Note: This question is tagged SNMP, but this is not the proper declaration for SNMP's IpAddress type. This is actually a Counter32 type:

IpAddress ::= [APPLICATION 0] IMPLICIT OCTET STRING (SIZE (4))

Counter32 ::= [APPLICATION 1] IMPLICIT INTEGER (0..4294967295)

RFC 2578

However;

An ASN.1 type has both a notation and an on-the-wire encoding. New types can be defined based on built-in types. In your question, a new type "IpAddress" is being defined as a finite-ranged (0..4294967295) derivation of the built-in "INTEGER" type, which has no built-in range restriction.

An ASN.1 encoding consists of three parts: a one-byte tag indicating the data type, a length for the content, and the content (value) itself. Without the part in [brackets], the encoding of the new type would be identical to the base type--in this case INTEGER, which has a tag value of 0x02 (hex). [APPLICATION 1] indicates that the value is to be encoded with a different tag so that you can distinguish its encoding from an INTEGER.

This part in [brackets] consists of an Tag Class and a Number. The Class can be UNIVERSAL (only used for built-in ASN.1 types), APPLICATION (which means application specific, i.e. [APPLICATION 1] to SNMP may mean something entirely different to [APPLICATION 1] in another protocol), PRIVATE for enterprise-specific, or may be omitted (in which case it is context-specific).

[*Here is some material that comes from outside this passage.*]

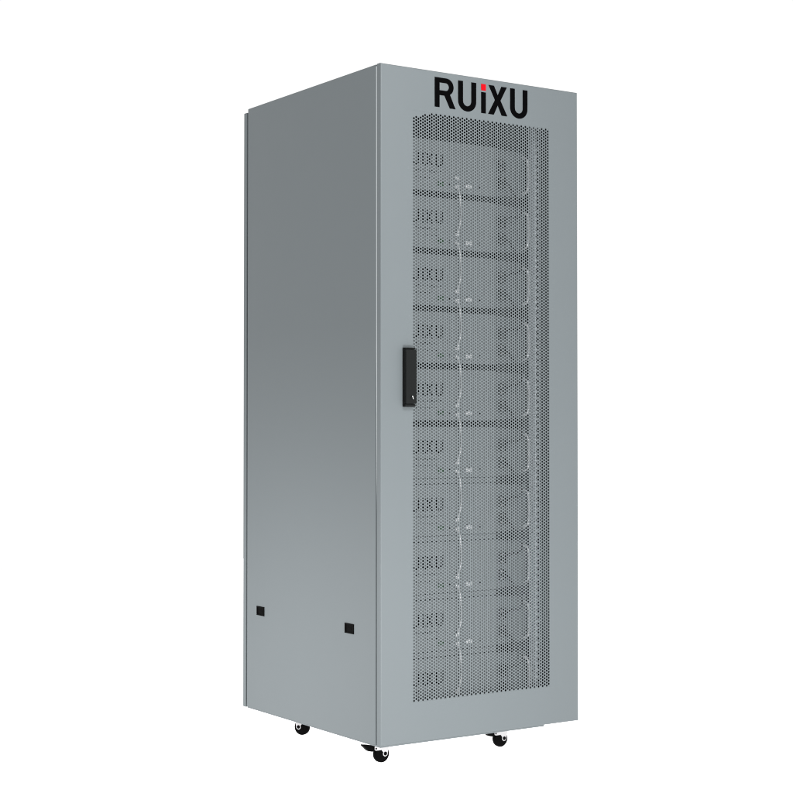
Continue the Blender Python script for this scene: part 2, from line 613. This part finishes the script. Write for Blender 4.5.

The Tag Class and Number are essentially bit flags that are or'ed together to form the tag value in the encoding. APPLICATION = 0x40, so [APPLICATION 1] means the value defined as in your question is encoded with a tag byte of 0x41.

However, as I mentioned above, this would actually be taken by SNMP to be a Counter32 value, not an IpAddress. 0x40 would be an IpAddress, and the contents would be encoded as an OCTET STRING rather than an INTEGER.

OTHER TIPS

It simply means "application-wide". Such types are not available in ASN.1, but available in SNMP (an application of ASN.1).

https://www.rfc-editor.org/rfc/rfc1155

Section 3.2.3 gives more information on this.

The value behind APPLICATION is finally used in data encoding, to distinguish the types from each other.

You actually type something wrong, as IpAddress should use value 0, not 1.